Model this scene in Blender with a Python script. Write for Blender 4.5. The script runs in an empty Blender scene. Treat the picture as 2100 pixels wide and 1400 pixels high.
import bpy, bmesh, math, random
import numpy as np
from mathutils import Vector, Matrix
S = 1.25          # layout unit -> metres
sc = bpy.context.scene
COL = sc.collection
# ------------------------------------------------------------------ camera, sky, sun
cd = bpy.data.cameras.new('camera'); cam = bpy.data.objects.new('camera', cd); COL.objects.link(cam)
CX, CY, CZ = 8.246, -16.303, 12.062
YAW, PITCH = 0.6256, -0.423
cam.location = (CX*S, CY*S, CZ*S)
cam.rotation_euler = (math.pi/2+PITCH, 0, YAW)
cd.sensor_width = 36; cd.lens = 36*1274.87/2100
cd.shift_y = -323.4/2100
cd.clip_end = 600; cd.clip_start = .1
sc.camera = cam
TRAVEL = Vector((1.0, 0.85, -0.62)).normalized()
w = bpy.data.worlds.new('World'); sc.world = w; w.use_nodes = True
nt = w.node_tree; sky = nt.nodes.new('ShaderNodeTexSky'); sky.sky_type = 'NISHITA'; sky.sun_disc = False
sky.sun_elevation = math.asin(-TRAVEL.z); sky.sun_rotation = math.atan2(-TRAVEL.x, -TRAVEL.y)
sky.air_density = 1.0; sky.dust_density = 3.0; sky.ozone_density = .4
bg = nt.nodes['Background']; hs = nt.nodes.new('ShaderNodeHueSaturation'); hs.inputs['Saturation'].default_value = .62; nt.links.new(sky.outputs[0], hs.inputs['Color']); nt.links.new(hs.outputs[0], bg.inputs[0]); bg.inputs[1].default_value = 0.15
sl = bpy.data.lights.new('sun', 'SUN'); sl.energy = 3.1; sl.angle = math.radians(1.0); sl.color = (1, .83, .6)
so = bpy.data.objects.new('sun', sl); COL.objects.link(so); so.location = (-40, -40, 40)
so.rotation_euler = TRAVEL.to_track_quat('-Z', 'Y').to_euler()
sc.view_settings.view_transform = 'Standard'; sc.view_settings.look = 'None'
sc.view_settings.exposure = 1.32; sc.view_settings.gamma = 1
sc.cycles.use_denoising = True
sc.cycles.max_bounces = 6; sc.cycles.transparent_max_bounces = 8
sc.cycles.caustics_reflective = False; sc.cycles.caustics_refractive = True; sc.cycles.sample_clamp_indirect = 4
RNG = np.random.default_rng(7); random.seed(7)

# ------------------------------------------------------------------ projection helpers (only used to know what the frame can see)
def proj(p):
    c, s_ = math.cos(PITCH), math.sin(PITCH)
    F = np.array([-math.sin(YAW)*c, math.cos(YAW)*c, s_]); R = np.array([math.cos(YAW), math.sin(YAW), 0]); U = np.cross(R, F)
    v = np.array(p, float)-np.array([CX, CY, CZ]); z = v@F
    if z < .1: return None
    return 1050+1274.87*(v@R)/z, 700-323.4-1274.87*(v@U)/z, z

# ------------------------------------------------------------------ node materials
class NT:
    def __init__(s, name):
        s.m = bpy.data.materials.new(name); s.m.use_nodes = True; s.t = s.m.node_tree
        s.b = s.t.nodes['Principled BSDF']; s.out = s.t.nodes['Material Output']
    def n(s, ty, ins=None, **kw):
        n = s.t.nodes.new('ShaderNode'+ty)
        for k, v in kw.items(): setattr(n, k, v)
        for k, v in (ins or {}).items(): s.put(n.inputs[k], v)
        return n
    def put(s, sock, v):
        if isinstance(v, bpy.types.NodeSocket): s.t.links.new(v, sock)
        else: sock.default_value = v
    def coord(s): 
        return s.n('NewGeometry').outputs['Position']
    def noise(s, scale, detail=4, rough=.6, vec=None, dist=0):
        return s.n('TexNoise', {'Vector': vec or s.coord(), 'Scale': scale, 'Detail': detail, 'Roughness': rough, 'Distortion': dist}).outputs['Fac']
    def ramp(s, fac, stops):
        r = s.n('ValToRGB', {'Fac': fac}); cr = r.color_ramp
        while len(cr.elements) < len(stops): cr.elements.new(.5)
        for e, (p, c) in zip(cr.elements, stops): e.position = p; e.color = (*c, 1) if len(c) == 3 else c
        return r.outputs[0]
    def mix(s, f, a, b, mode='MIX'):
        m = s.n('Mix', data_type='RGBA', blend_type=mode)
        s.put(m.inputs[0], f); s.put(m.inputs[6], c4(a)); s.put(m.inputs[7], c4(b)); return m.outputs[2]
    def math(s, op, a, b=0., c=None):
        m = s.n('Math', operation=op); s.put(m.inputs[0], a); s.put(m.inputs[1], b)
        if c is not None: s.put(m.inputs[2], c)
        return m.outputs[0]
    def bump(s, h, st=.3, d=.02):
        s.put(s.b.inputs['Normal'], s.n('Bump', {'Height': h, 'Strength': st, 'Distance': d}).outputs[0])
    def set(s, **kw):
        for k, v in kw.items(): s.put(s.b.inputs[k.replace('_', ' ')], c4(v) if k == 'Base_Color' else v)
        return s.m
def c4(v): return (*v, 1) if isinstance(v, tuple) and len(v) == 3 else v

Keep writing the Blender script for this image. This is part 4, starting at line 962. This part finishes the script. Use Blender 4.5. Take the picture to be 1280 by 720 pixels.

::::::::::

**TASK PROMPT**
Retype the data exactly as given.

**THE SOLUTION**
Model this scene in Blender with a Python script. Write for Blender 4.5. The script runs in an empty Blender scene. Treat the picture as 2100 pixels wide and 1400 pixels high.
import bpy, bmesh, math, random
import numpy as np
from mathutils import Vector, Matrix
S = 1.25          # layout unit -> metres
sc = bpy.context.scene
COL = sc.collection
# ------------------------------------------------------------------ camera, sky, sun
cd = bpy.data.cameras.new('camera'); cam = bpy.data.objects.new('camera', cd); COL.objects.link(cam)
CX, CY, CZ = 8.246, -16.303, 12.062
YAW, PITCH = 0.6256, -0.423
cam.location = (CX*S, CY*S, CZ*S)
cam.rotation_euler = (math.pi/2+PITCH, 0, YAW)
cd.sensor_width = 36; cd.lens = 36*1274.87/2100
cd.shift_y = -323.4/2100
cd.clip_end = 600; cd.clip_start = .1
sc.camera = cam
TRAVEL = Vector((1.0, 0.85, -0.62)).normalized()
w = bpy.data.worlds.new('World'); sc.world = w; w.use_nodes = True
nt = w.node_tree; sky = nt.nodes.new('ShaderNodeTexSky'); sky.sky_type = 'NISHITA'; sky.sun_disc = False
sky.sun_elevation = math.asin(-TRAVEL.z); sky.sun_rotation = math.atan2(-TRAVEL.x, -TRAVEL.y)
sky.air_density = 1.0; sky.dust_density = 3.0; sky.ozone_density = .4
bg = nt.nodes['Background']; hs = nt.nodes.new('ShaderNodeHueSaturation'); hs.inputs['Saturation'].default_value = .62; nt.links.new(sky.outputs[0], hs.inputs['Color']); nt.links.new(hs.outputs[0], bg.inputs[0]); bg.inputs[1].default_value = 0.15
sl = bpy.data.lights.new('sun', 'SUN'); sl.energy = 3.1; sl.angle = math.radians(1.0); sl.color = (1, .83, .6)
so = bpy.data.objects.new('sun', sl); COL.objects.link(so); so.location = (-40, -40, 40)
so.rotation_euler = TRAVEL.to_track_quat('-Z', 'Y').to_euler()
sc.view_settings.view_transform = 'Standard'; sc.view_settings.look = 'None'
sc.view_settings.exposure = 1.32; sc.view_settings.gamma = 1
sc.cycles.use_denoising = True
sc.cycles.max_bounces = 6; sc.cycles.transparent_max_bounces = 8
sc.cycles.caustics_reflective = False; sc.cycles.caustics_refractive = True; sc.cycles.sample_clamp_indirect = 4
RNG = np.random.default_rng(7); random.seed(7)

# ------------------------------------------------------------------ projection helpers (only used to know what the frame can see)
def proj(p):
    c, s_ = math.cos(PITCH), math.sin(PITCH)
    F = np.array([-math.sin(YAW)*c, math.cos(YAW)*c, s_]); R = np.array([math.cos(YAW), math.sin(YAW), 0]); U = np.cross(R, F)
    v = np.array(p, float)-np.array([CX, CY, CZ]); z = v@F
    if z < .1: return None
    return 1050+1274.87*(v@R)/z, 700-323.4-1274.87*(v@U)/z, z

# ------------------------------------------------------------------ node materials
class NT:
    def __init__(s, name):
        s.m = bpy.data.materials.new(name); s.m.use_nodes = True; s.t = s.m.node_tree
        s.b = s.t.nodes['Principled BSDF']; s.out = s.t.nodes['Material Output']
    def n(s, ty, ins=None, **kw):
        n = s.t.nodes.new('ShaderNode'+ty)
        for k, v in kw.items(): setattr(n, k, v)
        for k, v in (ins or {}).items(): s.put(n.inputs[k], v)
        return n
    def put(s, sock, v):
        if isinstance(v, bpy.types.NodeSocket): s.t.links.new(v, sock)
        else: sock.default_value = v
    def coord(s): 
        return s.n('NewGeometry').outputs['Position']
    def noise(s, scale, detail=4, rough=.6, vec=None, dist=0):
        return s.n('TexNoise', {'Vector': vec or s.coord(), 'Scale': scale, 'Detail': detail, 'Roughness': rough, 'Distortion': dist}).outputs['Fac']
    def ramp(s, fac, stops):
        r = s.n('ValToRGB', {'Fac': fac}); cr = r.color_ramp
        while len(cr.elements) < len(stops): cr.elements.new(.5)
        for e, (p, c) in zip(cr.elements, stops): e.position = p; e.color = (*c, 1) if len(c) == 3 else c
        return r.outputs[0]
    def mix(s, f, a, b, mode='MIX'):
        m = s.n('Mix', data_type='RGBA', blend_type=mode)
        s.put(m.inputs[0], f); s.put(m.inputs[6], c4(a)); s.put(m.inputs[7], c4(b)); return m.outputs[2]
    def math(s, op, a, b=0., c=None):
        m = s.n('Math', operation=op); s.put(m.inputs[0], a); s.put(m.inputs[1], b)
        if c is not None: s.put(m.inputs[2], c)
        return m.outputs[0]
    def bump(s, h, st=.3, d=.02):
        s.put(s.b.inputs['Normal'], s.n('Bump', {'Height': h, 'Strength': st, 'Distance': d}).outputs[0])
    def set(s, **kw):
        for k, v in kw.items(): s.put(s.b.inputs[k.replace('_', ' ')], c4(v) if k == 'Base_Color' else v)
        return s.m
def c4(v): return (*v, 1) if isinstance(v, tuple) and len(v) == 3 else v

Keep writing the Blender script for this image. This is part 4, starting at line 962. This part finishes the script. Use Blender 4.5. Take the picture to be 1280 by 720 pixels.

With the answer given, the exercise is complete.